Long confinement in refugee camps has increasingly become a part of the lives of over seven million refugees worldwide. The theme of this year’s World Refugee survey, in fact, is warehousing, a term applied refugees who have lived in camps for 10 years or more. Such warehousing has led to the denial of the rights of refugees set forth in the U.N. Refugee Convention of 1951. These rights include not only freedom from discrimination because of race, religion or country of origin, but also the right to work and move freely in the host country, and thereby earn a livelihood.

Myanmar (also known as Burma) offers a case in point. Half a million Karen and other ethnic refugees, many of them Christian, have lived for a dozen or more years in camps in Thailand. Refugees found outside their designated camps in Thailand can be arrested and jailed. Myanmarese women have been sexually abused in the detention centers, and many have been released only to be trafficked into brothels.

The treatment of refugees varies depending on the host country. Tanzania, which has one of Africa’s biggest refugee populations, has pursued strong anti-refugee policies toward Burundians, who flooded across the border into Tanzania after the assassination of Burundi’s Hutu president. Although land is plentiful in western Tanzania, restrictions on mobility mean that refugees have little opportunity to grow food or pursue economic opportunities that would promote self-sufficiency.

Advocates point to three possible solutions to the warehousing of refugees. Of the three, Mr. Frelick said that the most favored is voluntary repatriation to their own countries; but this is possible only when circumstances in these countries of origin have improved—clearly not an option in Sudan. A second solution involves integration into the host country. He noted, however, that unstable, economically depressed nations resist this approach, which is why refugees become warehoused in the first place. “Local communities tend to be fearful and resistant toward refugee populations,” he said. In fact, he added, “camps are created not only to ensure necessities, but also to provide protection” against often-resentful local communities.

Another solution is third-country resettlement, but no country is compelled to admit refugees for resettlement. The United States remains the lead country in accepting them, followed by Austria and Canada. But the terrorist attacks of Sept. 11, 2001, have heightened the barriers that prevent relocation here—especially with regard to Muslim refugees, whether Bosnians, Iraqis, Somalis or Afghans. These barriers, along with the slowness of the U.S. State Department in reaching out to identify resettlement cases for referral and interviewing, have left our resettlement program a shadow of its former self.

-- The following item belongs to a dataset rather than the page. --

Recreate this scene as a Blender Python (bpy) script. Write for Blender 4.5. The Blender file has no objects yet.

Although president Bush authorized the admission of up to 70,000 refugees in the fiscal year 2002-3, fewer than 28,000 were admitted. In the current fiscal year, advocates estimate that 50,000 might be admitted, still far short of the presidential limit. And yet the Migration and Refugee Service of the U.S. Conference of Catholic Bishops testified in June that 82,000 who could have received protection here remain in danger.

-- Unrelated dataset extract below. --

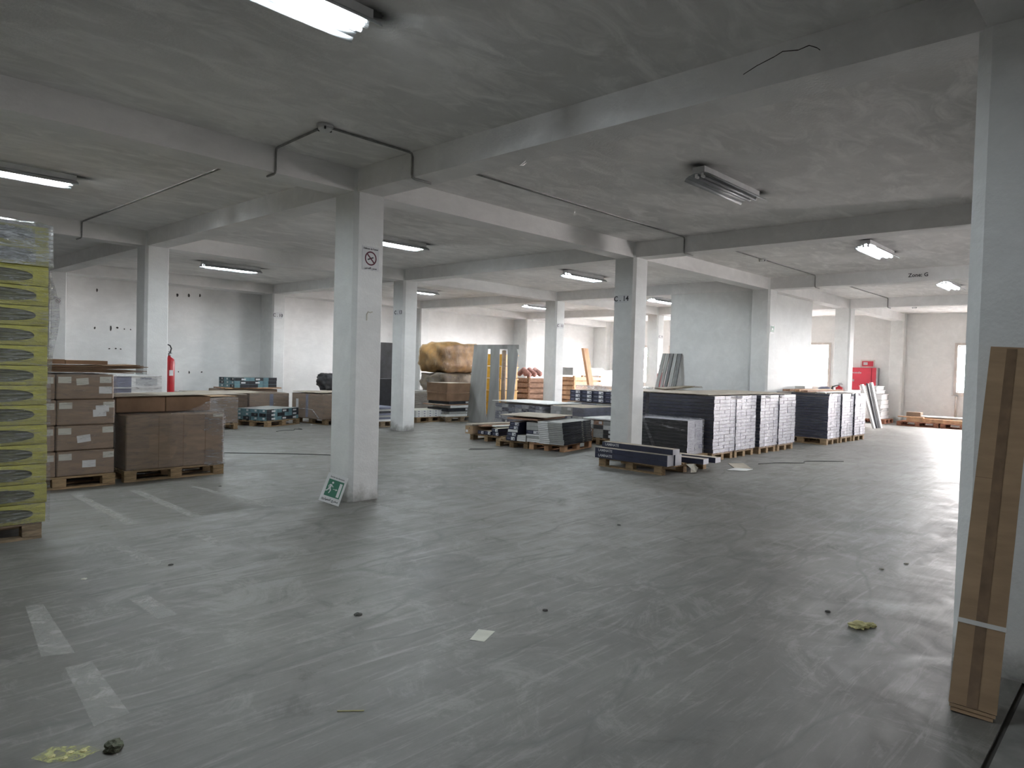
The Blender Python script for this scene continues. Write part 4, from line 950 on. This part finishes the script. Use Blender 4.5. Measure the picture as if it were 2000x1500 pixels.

Resettlement offers a solution to only part of the war-driven refugee crisis, whether in Sudan or elsewhere, but it does present an opportunity for the rich countries to show a greater measure of generosity than has so far been the case. In the meantime, without stronger peacemaking pressure from the U.N. Security Council and the powerful nations of the North, humanitarian disasters like the one in Sudan may burst forth in other parts of the world as well in the years to come.